En esencia esa es la razón por la que no me gustan los best sellers, las películas que me ponen en el autobús entre Madrid y Bilbao o las novelas policiales. Suelen ser narraciones centradas en hacer malabarismos con el argumento y que desprecian otras posibilidades, como dibujar una atmósfera, montar una estructura o trabajar con el lenguaje. Por tanto, podría decirse que tienen un 25 por ciento de arte y un 75 de edulcorante. Una mezcla difícil de digerir para alguien que toma el café y el té solos, sin aditamento dulce alguno, vamos.

Por eso cuando empecé Tatuaje, de Manuel Vázquez Montalbán, su primer policial con Pepe Carvalho, pensaba que abandonaría antes de mitad de novela. No hace mucho leí El halcón maltés, de Dashiell Hammett, por ejemplo, y me aburrió soberanamente. Pero lo que se dice soberanamente. A partir de la página cincuenta, que es más o menos donde está ubicado mi umbral de tolerancia, me acometía una y otra vez ese pensamiento pardobazaniano: ¿y qué importa cómo acabe este embrollo de telenovela?
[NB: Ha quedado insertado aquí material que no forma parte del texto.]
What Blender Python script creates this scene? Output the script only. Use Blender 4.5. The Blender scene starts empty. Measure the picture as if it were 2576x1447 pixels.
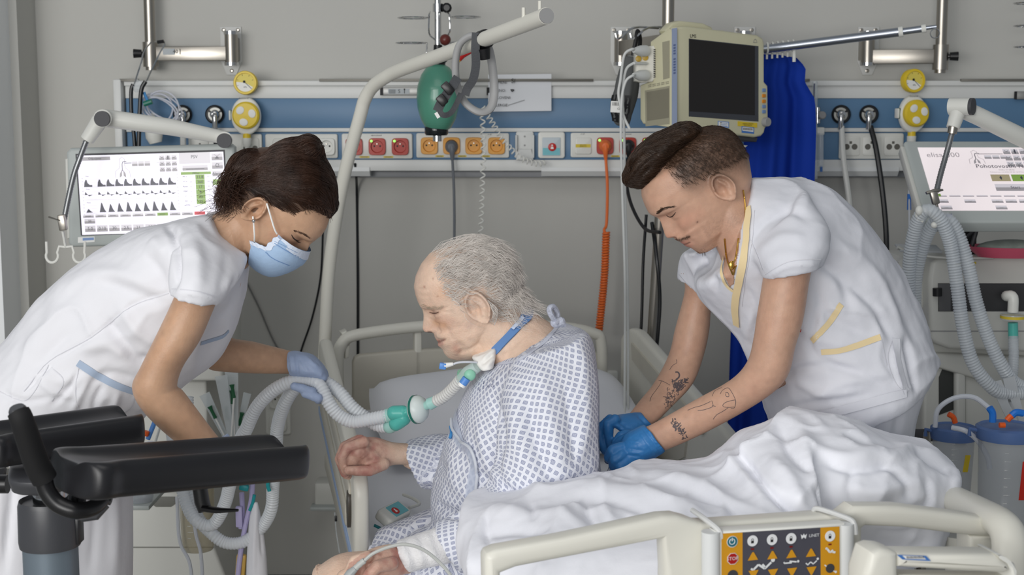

Tuve que echar mano de mi disciplina de monje shaolín para terminar el libro y ponerle así la cruz de marras a otro clásico.

Está claro que Hammett, como explica Chandler en sus cartas de El simple arte de escribir, es importante en la literatura. Eso sí, para mí con esa novela creo haber leído todas las suyas más setecientas de sus epígonos de cualquier pelaje. Con Vázquez Montalbán pensé que me iba a suceder lo mismo. Sin embargo, aunque el último cuarto de novela me sobró —nuevamente me surgió el pensamiento pardobazaniano—, encontré unas cuantas cosillas que me mantuvieron atado a la narración. También, seré honesto, me ayudó bastante un viaje en autobús entre Bilbao y Madrid, definitivo para que le diera matarile de una sola sentada a las ciento y pico páginas que me faltaban. Si no no sé yo...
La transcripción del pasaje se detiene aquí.